On the Symmetric Einstein Equation for Three-Dimensional Lie Groups with Left-Invariant Riemannian Metric and Semi-Symmetric Connection

Abstract

Riemannian manifolds with a Levi-Civita connection and constant Ricci curvature, or Einstein manifolds, were studied in the works of many mathematicians. This question has been most studied in the homogeneous Riemannian case. In this direction, the most famous ones are the results of works by D.V. Alekseevsky, M. Wang, V. Ziller, G. Jensen, H.Laure, Y.G. Nikonorov, E.D. Rodionov and other mathematicians. At the same time, the question of studying Einstein manifolds has been little studied for the case of an arbitrary metric connection. This is primarily due to the fact that the Ricci tensor of metric connection is not, generally speaking, symmetric. In this paper, we consider semisymmetric connections on 3-dimensional Lie groups with a left-invariant Riemannian metric. For the symmetric part of the Ricci tensor, the Einstein equation is studied.

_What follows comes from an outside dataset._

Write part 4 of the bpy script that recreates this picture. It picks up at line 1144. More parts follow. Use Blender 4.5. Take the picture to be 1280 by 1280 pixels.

As a result of the research carried out, a classification of 3-dimensional metric Lie groups and the corresponding semisymmetric connections in the case of the Einstein symmetric equation has been obtained. Earlier in the works of P.N. Klepikov, E.D. Rodionov and O.P. Khromova, the classical Einstein equation was studied, and it was proved that if the classical. The Einstein equation holds for a 3-dimensional Lie group with left-invariant (pseudo) Riemannian metric and semi-symmetric connection. Then, either the connection is a Levi-Civita connection, or the curvature tensor of the connection is equal to zero.